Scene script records
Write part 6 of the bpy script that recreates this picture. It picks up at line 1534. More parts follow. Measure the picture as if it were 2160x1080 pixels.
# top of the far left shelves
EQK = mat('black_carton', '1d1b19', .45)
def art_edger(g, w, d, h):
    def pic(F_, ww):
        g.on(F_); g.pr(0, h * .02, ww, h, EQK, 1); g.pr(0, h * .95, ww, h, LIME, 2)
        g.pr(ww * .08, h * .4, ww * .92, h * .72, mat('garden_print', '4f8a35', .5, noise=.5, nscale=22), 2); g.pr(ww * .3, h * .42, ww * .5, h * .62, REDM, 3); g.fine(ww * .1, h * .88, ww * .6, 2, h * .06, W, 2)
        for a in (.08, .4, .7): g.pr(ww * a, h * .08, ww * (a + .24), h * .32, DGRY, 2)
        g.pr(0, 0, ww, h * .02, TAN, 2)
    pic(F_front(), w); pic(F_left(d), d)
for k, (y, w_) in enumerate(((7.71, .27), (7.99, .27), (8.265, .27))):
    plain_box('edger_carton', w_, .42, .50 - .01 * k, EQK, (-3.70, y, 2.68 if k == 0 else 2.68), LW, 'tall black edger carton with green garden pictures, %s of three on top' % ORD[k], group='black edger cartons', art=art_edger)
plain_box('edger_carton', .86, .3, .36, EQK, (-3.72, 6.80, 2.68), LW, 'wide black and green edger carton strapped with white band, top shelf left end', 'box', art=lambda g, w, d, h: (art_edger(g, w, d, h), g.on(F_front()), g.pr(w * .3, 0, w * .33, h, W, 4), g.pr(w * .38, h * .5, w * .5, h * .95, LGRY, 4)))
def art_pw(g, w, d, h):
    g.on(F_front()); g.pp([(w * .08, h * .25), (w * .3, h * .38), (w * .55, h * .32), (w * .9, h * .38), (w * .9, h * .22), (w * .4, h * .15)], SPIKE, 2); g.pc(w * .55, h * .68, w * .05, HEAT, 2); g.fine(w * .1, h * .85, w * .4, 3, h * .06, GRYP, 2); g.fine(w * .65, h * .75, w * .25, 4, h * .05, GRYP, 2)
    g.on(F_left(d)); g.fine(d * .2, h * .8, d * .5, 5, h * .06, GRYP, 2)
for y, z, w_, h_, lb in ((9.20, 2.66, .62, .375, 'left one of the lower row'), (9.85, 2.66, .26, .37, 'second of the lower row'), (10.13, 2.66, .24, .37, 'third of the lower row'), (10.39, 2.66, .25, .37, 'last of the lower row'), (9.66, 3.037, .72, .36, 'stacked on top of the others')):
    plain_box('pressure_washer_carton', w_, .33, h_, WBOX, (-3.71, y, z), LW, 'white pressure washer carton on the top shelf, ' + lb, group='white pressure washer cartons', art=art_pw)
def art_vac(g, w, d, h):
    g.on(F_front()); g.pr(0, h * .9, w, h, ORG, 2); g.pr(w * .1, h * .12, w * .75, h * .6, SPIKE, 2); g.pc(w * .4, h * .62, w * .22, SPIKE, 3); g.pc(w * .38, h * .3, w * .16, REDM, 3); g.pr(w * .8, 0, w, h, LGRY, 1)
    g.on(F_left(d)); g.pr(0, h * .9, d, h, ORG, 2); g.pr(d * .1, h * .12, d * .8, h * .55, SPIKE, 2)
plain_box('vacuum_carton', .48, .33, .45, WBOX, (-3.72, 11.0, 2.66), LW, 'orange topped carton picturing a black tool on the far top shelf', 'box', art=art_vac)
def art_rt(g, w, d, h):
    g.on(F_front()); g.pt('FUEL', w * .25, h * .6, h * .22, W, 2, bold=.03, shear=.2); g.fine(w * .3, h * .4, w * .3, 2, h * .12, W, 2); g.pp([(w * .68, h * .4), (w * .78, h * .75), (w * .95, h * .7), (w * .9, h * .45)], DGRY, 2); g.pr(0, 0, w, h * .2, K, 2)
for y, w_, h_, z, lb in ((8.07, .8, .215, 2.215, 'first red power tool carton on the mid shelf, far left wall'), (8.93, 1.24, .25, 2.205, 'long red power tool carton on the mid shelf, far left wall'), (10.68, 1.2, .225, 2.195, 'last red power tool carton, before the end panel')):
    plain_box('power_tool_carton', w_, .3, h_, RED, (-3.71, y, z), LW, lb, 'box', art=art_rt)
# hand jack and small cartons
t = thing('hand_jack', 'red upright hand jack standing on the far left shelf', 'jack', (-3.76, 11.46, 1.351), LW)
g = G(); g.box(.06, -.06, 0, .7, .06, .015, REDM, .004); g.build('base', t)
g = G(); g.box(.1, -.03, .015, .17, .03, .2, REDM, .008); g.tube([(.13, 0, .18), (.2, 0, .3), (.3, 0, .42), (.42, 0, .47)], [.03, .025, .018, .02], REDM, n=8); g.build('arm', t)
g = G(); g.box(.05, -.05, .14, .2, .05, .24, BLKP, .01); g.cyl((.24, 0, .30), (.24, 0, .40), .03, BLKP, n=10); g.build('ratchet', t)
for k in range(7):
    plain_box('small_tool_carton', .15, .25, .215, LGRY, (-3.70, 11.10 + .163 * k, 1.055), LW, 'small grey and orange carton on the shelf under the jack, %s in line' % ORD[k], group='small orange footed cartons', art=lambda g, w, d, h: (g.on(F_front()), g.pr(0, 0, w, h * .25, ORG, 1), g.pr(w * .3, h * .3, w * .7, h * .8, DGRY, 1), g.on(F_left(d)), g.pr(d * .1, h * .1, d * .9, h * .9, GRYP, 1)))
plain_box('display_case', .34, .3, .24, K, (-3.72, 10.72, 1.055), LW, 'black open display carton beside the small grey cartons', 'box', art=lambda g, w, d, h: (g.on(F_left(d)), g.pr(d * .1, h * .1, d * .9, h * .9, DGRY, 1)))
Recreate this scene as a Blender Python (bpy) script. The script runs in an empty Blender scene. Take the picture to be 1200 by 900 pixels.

§ **PROMPT**:
Repeat every line of the material exactly as given.

§ **SOLUTION TO THIS EXERCISE**:
Write part 6 of the bpy script that recreates this picture. It picks up at line 1534. More parts follow. Measure the picture as if it were 2160x1080 pixels.
# top of the far left shelves
EQK = mat('black_carton', '1d1b19', .45)
def art_edger(g, w, d, h):
    def pic(F_, ww):
        g.on(F_); g.pr(0, h * .02, ww, h, EQK, 1); g.pr(0, h * .95, ww, h, LIME, 2)
        g.pr(ww * .08, h * .4, ww * .92, h * .72, mat('garden_print', '4f8a35', .5, noise=.5, nscale=22), 2); g.pr(ww * .3, h * .42, ww * .5, h * .62, REDM, 3); g.fine(ww * .1, h * .88, ww * .6, 2, h * .06, W, 2)
        for a in (.08, .4, .7): g.pr(ww * a, h * .08, ww * (a + .24), h * .32, DGRY, 2)
        g.pr(0, 0, ww, h * .02, TAN, 2)
    pic(F_front(), w); pic(F_left(d), d)
for k, (y, w_) in enumerate(((7.71, .27), (7.99, .27), (8.265, .27))):
    plain_box('edger_carton', w_, .42, .50 - .01 * k, EQK, (-3.70, y, 2.68 if k == 0 else 2.68), LW, 'tall black edger carton with green garden pictures, %s of three on top' % ORD[k], group='black edger cartons', art=art_edger)
plain_box('edger_carton', .86, .3, .36, EQK, (-3.72, 6.80, 2.68), LW, 'wide black and green edger carton strapped with white band, top shelf left end', 'box', art=lambda g, w, d, h: (art_edger(g, w, d, h), g.on(F_front()), g.pr(w * .3, 0, w * .33, h, W, 4), g.pr(w * .38, h * .5, w * .5, h * .95, LGRY, 4)))
def art_pw(g, w, d, h):
    g.on(F_front()); g.pp([(w * .08, h * .25), (w * .3, h * .38), (w * .55, h * .32), (w * .9, h * .38), (w * .9, h * .22), (w * .4, h * .15)], SPIKE, 2); g.pc(w * .55, h * .68, w * .05, HEAT, 2); g.fine(w * .1, h * .85, w * .4, 3, h * .06, GRYP, 2); g.fine(w * .65, h * .75, w * .25, 4, h * .05, GRYP, 2)
    g.on(F_left(d)); g.fine(d * .2, h * .8, d * .5, 5, h * .06, GRYP, 2)
for y, z, w_, h_, lb in ((9.20, 2.66, .62, .375, 'left one of the lower row'), (9.85, 2.66, .26, .37, 'second of the lower row'), (10.13, 2.66, .24, .37, 'third of the lower row'), (10.39, 2.66, .25, .37, 'last of the lower row'), (9.66, 3.037, .72, .36, 'stacked on top of the others')):
    plain_box('pressure_washer_carton', w_, .33, h_, WBOX, (-3.71, y, z), LW, 'white pressure washer carton on the top shelf, ' + lb, group='white pressure washer cartons', art=art_pw)
def art_vac(g, w, d, h):
    g.on(F_front()); g.pr(0, h * .9, w, h, ORG, 2); g.pr(w * .1, h * .12, w * .75, h * .6, SPIKE, 2); g.pc(w * .4, h * .62, w * .22, SPIKE, 3); g.pc(w * .38, h * .3, w * .16, REDM, 3); g.pr(w * .8, 0, w, h, LGRY, 1)
    g.on(F_left(d)); g.pr(0, h * .9, d, h, ORG, 2); g.pr(d * .1, h * .12, d * .8, h * .55, SPIKE, 2)
plain_box('vacuum_carton', .48, .33, .45, WBOX, (-3.72, 11.0, 2.66), LW, 'orange topped carton picturing a black tool on the far top shelf', 'box', art=art_vac)
def art_rt(g, w, d, h):
    g.on(F_front()); g.pt('FUEL', w * .25, h * .6, h * .22, W, 2, bold=.03, shear=.2); g.fine(w * .3, h * .4, w * .3, 2, h * .12, W, 2); g.pp([(w * .68, h * .4), (w * .78, h * .75), (w * .95, h * .7), (w * .9, h * .45)], DGRY, 2); g.pr(0, 0, w, h * .2, K, 2)
for y, w_, h_, z, lb in ((8.07, .8, .215, 2.215, 'first red power tool carton on the mid shelf, far left wall'), (8.93, 1.24, .25, 2.205, 'long red power tool carton on the mid shelf, far left wall'), (10.68, 1.2, .225, 2.195, 'last red power tool carton, before the end panel')):
    plain_box('power_tool_carton', w_, .3, h_, RED, (-3.71, y, z), LW, lb, 'box', art=art_rt)
# hand jack and small cartons
t = thing('hand_jack', 'red upright hand jack standing on the far left shelf', 'jack', (-3.76, 11.46, 1.351), LW)
g = G(); g.box(.06, -.06, 0, .7, .06, .015, REDM, .004); g.build('base', t)
g = G(); g.box(.1, -.03, .015, .17, .03, .2, REDM, .008); g.tube([(.13, 0, .18), (.2, 0, .3), (.3, 0, .42), (.42, 0, .47)], [.03, .025, .018, .02], REDM, n=8); g.build('arm', t)
g = G(); g.box(.05, -.05, .14, .2, .05, .24, BLKP, .01); g.cyl((.24, 0, .30), (.24, 0, .40), .03, BLKP, n=10); g.build('ratchet', t)
for k in range(7):
    plain_box('small_tool_carton', .15, .25, .215, LGRY, (-3.70, 11.10 + .163 * k, 1.055), LW, 'small grey and orange carton on the shelf under the jack, %s in line' % ORD[k], group='small orange footed cartons', art=lambda g, w, d, h: (g.on(F_front()), g.pr(0, 0, w, h * .25, ORG, 1), g.pr(w * .3, h * .3, w * .7, h * .8, DGRY, 1), g.on(F_left(d)), g.pr(d * .1, h * .1, d * .9, h * .9, GRYP, 1)))
plain_box('display_case', .34, .3, .24, K, (-3.72, 10.72, 1.055), LW, 'black open display carton beside the small grey cartons', 'box', art=lambda g, w, d, h: (g.on(F_left(d)), g.pr(d * .1, h * .1, d * .9, h * .9, DGRY, 1)))
Recreate this scene as a Blender Python (bpy) script. The script runs in an empty Blender scene. Take the picture to be 1200 by 900 pixels.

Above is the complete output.